An hour of simulator time on John’s Elite at his house in Berkeley. Before starting, we walk through the cold down to Lola’s on Solano Avenue to get something to eat. I mention to John that I’m doing interior photo shots at Cugini literally straight across Solano for a client; he tells me that John (yet another John...) behind the counter here at Lola’s -- the Boss -- used to work for Cugini before starting Lola's with his wife. Small world. They're not really in competition (Lola’s is far hipper, much smaller, and basically a take-out only place) but I’m not going to ask whether John and the Cugini (who are acquaintances of mine) still talk -- from long personal experience, the East Bay food world is incestuous and riven with bitter feuds and populated by drama queens... (OK, thanks for asking: I'm mostly affiliated with Mezze and (in the early days) Bucci's. No more restaurant shoptalk here, I promise).
Anyway, I do OK on the simulator, but nothing better than OK. Towards the end I have that familiar feeling that my brain's about to explode -- I can always tell this by the fact that I can't answer even the simplest of John's questions. At one point as we're heading up the Bay he asks me a question about radial intercepts that I could normally answer without much thought while flying a “real” plane in VMC. I could barely work out what he was asking this time, let alone give him a plausible answer.
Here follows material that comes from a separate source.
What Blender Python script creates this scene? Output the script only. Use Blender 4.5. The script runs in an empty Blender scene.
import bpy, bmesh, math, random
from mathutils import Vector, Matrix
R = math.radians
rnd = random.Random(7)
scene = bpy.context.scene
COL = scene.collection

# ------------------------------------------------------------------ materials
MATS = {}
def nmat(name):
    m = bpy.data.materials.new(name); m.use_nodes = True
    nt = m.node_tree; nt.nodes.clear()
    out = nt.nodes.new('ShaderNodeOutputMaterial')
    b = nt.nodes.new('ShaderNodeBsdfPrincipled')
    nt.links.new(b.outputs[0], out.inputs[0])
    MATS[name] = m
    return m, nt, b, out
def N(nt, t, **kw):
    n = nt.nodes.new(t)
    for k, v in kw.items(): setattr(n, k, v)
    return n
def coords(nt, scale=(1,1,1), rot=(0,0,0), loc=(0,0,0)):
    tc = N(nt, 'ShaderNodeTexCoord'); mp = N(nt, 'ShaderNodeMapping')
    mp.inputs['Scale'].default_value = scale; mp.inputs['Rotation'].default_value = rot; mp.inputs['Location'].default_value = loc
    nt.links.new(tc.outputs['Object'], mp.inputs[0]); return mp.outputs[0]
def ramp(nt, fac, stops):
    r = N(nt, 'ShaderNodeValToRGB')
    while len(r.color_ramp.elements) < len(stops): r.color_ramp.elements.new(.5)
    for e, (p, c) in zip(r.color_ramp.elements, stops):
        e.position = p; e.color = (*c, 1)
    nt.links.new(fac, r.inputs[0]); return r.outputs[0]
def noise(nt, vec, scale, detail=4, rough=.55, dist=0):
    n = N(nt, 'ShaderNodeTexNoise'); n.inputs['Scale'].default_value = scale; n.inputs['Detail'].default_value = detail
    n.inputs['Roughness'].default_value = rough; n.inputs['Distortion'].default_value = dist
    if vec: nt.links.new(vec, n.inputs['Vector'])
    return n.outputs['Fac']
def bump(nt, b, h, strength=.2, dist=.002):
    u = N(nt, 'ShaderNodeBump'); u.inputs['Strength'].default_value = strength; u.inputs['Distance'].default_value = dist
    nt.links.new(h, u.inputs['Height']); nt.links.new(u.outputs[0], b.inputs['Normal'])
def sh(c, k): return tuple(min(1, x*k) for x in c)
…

Oh well.
This time the sim feels realistic in roll and yaw, but really unstable and “wrong” in pitch (pitch trim was unusable for me; I need to work out how to use the fake trim on this). I blunder about the simulated skies losing a few hundred feet here, a few hundred there, without always noticing. At least I keep the heading within about 20 degrees of what it should be for most of the flight. I almost lose control of the "plane" a couple of times, but nothing that would cause a real emergency. At least I always knew I was rapidly losing altitude or whatever.
I'm starting to get a better feel for positional awareness now. At one point John magically moves me a couple of dozen miles without telling me while we're paused discussing something. I pick it up when we resume -- OAK VOR is suddenly 15 NM Northwest of me instead of a dozen miles south. I didn't cope too well with the change, but at least I noticed....
On the way back John gets me to fly the OAK VOR / DME 27L approach, but without me knowing this is what we're doing. I slip and slide all over the place, horizontally and vertically, and at one point misread the altimeter and level off at 2,600' rather than 1,600'. Urgh. At least it wasn't the other way around.
On short final into Oakland's 27L I get so frustrated by the weird response of the sim I deliberately try to roll the plane at about 100' AGL. No such luck -- the poor thing predictably just noses into the ground at a high rate of knots. This isn't like 36B, I guess.